## Given problem
Skip the images and return the records below exactly.

3D scene scripts:
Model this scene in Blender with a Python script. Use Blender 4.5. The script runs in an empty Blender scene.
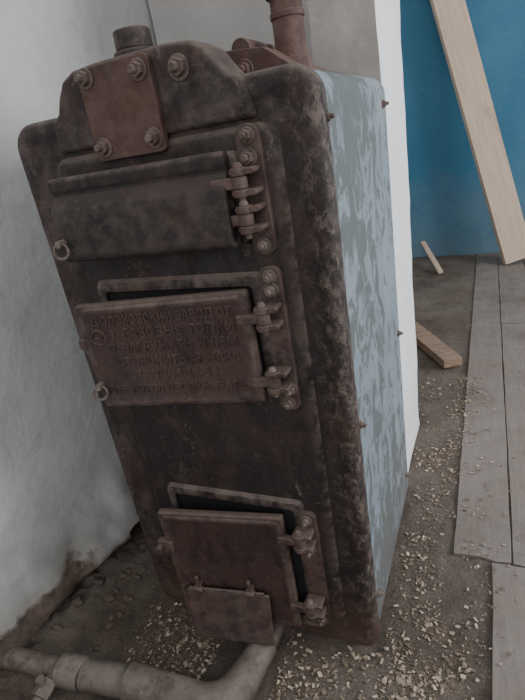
import bpy, bmesh, math, random
from mathutils import Vector, Matrix, noise
random.seed(7)
D=bpy.data
col=bpy.context.collection
# ------------------------------------------------ camera
X=Vector((1131,-15,503)).normalized(); Y=Vector((227,255,-503)); Y=(Y-X*Y.dot(X)).normalized(); Z=X.cross(Y)
cam=D.cameras.new('camera'); co=D.objects.new('camera',cam); col.objects.link(co)
cam.sensor_fit='HORIZONTAL'; cam.sensor_width=36; cam.lens=34.5; cam.clip_start=.01
co.matrix_world=Matrix.Translation((0.206,-0.72,1.066))@Matrix((X,Y,Z)).to_4x4()
bpy.context.scene.camera=co

# ------------------------------------------------ materials
class NT:
    def __init__(s,name):
        s.m=D.materials.new(name); s.m.use_nodes=True; s.t=s.m.node_tree; s.b=s.t.nodes['Principled BSDF']
        s.tc=s.t.nodes.new('ShaderNodeTexCoord').outputs['Object']; s.g=s.t.nodes.new('ShaderNodeNewGeometry')
    def link(s,a,b): s.t.links.new(a,b)
    def mapping(s,sc):
        n=s.t.nodes.new('ShaderNodeMapping'); n.inputs['Scale'].default_value=sc; s.link(s.tc,n.inputs['Vector']); return n.outputs[0]
    def noise(s,scale,detail=6,rough=.6,vec=None,dist=0):
        n=s.t.nodes.new('ShaderNodeTexNoise'); n.inputs['Scale'].default_value=scale; n.inputs['Detail'].default_value=detail
        n.inputs['Roughness'].default_value=rough; n.inputs['Distortion'].default_value=dist; s.link(vec or s.tc,n.inputs['Vector']); return n.outputs[0]
    def vor(s,scale,vec=None):
        n=s.t.nodes.new('ShaderNodeTexVoronoi'); n.inputs['Scale'].default_value=scale; s.link(vec or s.tc,n.inputs['Vector']); return n
    def ramp(s,v,a,b,lo=0.,hi=1.):
        n=s.t.nodes.new('ShaderNodeMapRange'); n.inputs[1].default_value=a; n.inputs[2].default_value=b; n.inputs[3].default_value=lo; n.inputs[4].default_value=hi
        s.link(v,n.inputs[0]); return n.outputs[0]
    def math(s,op,a,b):
        n=s.t.nodes.new('ShaderNodeMath'); n.operation=op
        for i,v in enumerate((a,b)):
            if isinstance(v,(int,float)): n.inputs[i].default_value=v
            else: s.link(v,n.inputs[i])
        return n.outputs[0]
    def mix(s,f,a,b):
        n=s.t.nodes.new('ShaderNodeMix'); n.data_type='RGBA'
        if isinstance(f,(int,float)): n.inputs[0].default_value=f
        else: s.link(f,n.inputs[0])
        for i,v in ((6,a),(7,b)):
            if isinstance(v,tuple): n.inputs[i].default_value=(*v,1)
            else: s.link(v,n.inputs[i])
        return n.outputs[2]
    def sep(s,v):
        n=s.t.nodes.new('ShaderNodeSeparateXYZ'); s.link(v,n.inputs[0]); return n.outputs
    def bump(s,h,st,dist):
        n=s.t.nodes.new('ShaderNodeBump'); n.inputs['Strength'].default_value=st; n.inputs['Distance'].default_value=dist
        s.link(h,n.inputs['Height']); s.link(n.outputs[0],s.b.inputs['Normal'])
    def done(s,c,r=.8):
        if isinstance(c,tuple): s.b.inputs['Base Color'].default_value=(*c,1)
        else: s.link(c,s.b.inputs['Base Color'])
        if isinstance(r,(int,float)): s.b.inputs['Roughness'].default_value=r
        else: s.link(r,s.b.inputs['Roughness'])
        return s.m

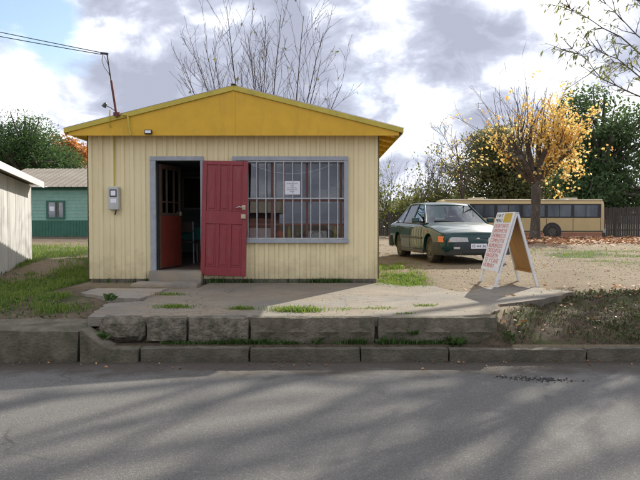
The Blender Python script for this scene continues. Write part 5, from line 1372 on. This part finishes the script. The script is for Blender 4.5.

## Solution for this exercise
Model this scene in Blender with a Python script. Use Blender 4.5. The script runs in an empty Blender scene.
import bpy, bmesh, math, random
from mathutils import Vector, Matrix, noise
random.seed(7)
D=bpy.data
col=bpy.context.collection
# ------------------------------------------------ camera
X=Vector((1131,-15,503)).normalized(); Y=Vector((227,255,-503)); Y=(Y-X*Y.dot(X)).normalized(); Z=X.cross(Y)
cam=D.cameras.new('camera'); co=D.objects.new('camera',cam); col.objects.link(co)
cam.sensor_fit='HORIZONTAL'; cam.sensor_width=36; cam.lens=34.5; cam.clip_start=.01
co.matrix_world=Matrix.Translation((0.206,-0.72,1.066))@Matrix((X,Y,Z)).to_4x4()
bpy.context.scene.camera=co

# ------------------------------------------------ materials
class NT:
    def __init__(s,name):
        s.m=D.materials.new(name); s.m.use_nodes=True; s.t=s.m.node_tree; s.b=s.t.nodes['Principled BSDF']
        s.tc=s.t.nodes.new('ShaderNodeTexCoord').outputs['Object']; s.g=s.t.nodes.new('ShaderNodeNewGeometry')
    def link(s,a,b): s.t.links.new(a,b)
    def mapping(s,sc):
        n=s.t.nodes.new('ShaderNodeMapping'); n.inputs['Scale'].default_value=sc; s.link(s.tc,n.inputs['Vector']); return n.outputs[0]
    def noise(s,scale,detail=6,rough=.6,vec=None,dist=0):
        n=s.t.nodes.new('ShaderNodeTexNoise'); n.inputs['Scale'].default_value=scale; n.inputs['Detail'].default_value=detail
        n.inputs['Roughness'].default_value=rough; n.inputs['Distortion'].default_value=dist; s.link(vec or s.tc,n.inputs['Vector']); return n.outputs[0]
    def vor(s,scale,vec=None):
        n=s.t.nodes.new('ShaderNodeTexVoronoi'); n.inputs['Scale'].default_value=scale; s.link(vec or s.tc,n.inputs['Vector']); return n
    def ramp(s,v,a,b,lo=0.,hi=1.):
        n=s.t.nodes.new('ShaderNodeMapRange'); n.inputs[1].default_value=a; n.inputs[2].default_value=b; n.inputs[3].default_value=lo; n.inputs[4].default_value=hi
        s.link(v,n.inputs[0]); return n.outputs[0]
    def math(s,op,a,b):
        n=s.t.nodes.new('ShaderNodeMath'); n.operation=op
        for i,v in enumerate((a,b)):
            if isinstance(v,(int,float)): n.inputs[i].default_value=v
            else: s.link(v,n.inputs[i])
        return n.outputs[0]
    def mix(s,f,a,b):
        n=s.t.nodes.new('ShaderNodeMix'); n.data_type='RGBA'
        if isinstance(f,(int,float)): n.inputs[0].default_value=f
        else: s.link(f,n.inputs[0])
        for i,v in ((6,a),(7,b)):
            if isinstance(v,tuple): n.inputs[i].default_value=(*v,1)
            else: s.link(v,n.inputs[i])
        return n.outputs[2]
    def sep(s,v):
        n=s.t.nodes.new('ShaderNodeSeparateXYZ'); s.link(v,n.inputs[0]); return n.outputs
    def bump(s,h,st,dist):
        n=s.t.nodes.new('ShaderNodeBump'); n.inputs['Strength'].default_value=st; n.inputs['Distance'].default_value=dist
        s.link(h,n.inputs['Height']); s.link(n.outputs[0],s.b.inputs['Normal'])
    def done(s,c,r=.8):
        if isinstance(c,tuple): s.b.inputs['Base Color'].default_value=(*c,1)
        else: s.link(c,s.b.inputs['Base Color'])
        if isinstance(r,(int,float)): s.b.inputs['Roughness'].default_value=r
        else: s.link(r,s.b.inputs['Roughness'])
        return s.m

The Blender Python script for this scene continues. Write part 5, from line 1372 on. This part finishes the script. The script is for Blender 4.5.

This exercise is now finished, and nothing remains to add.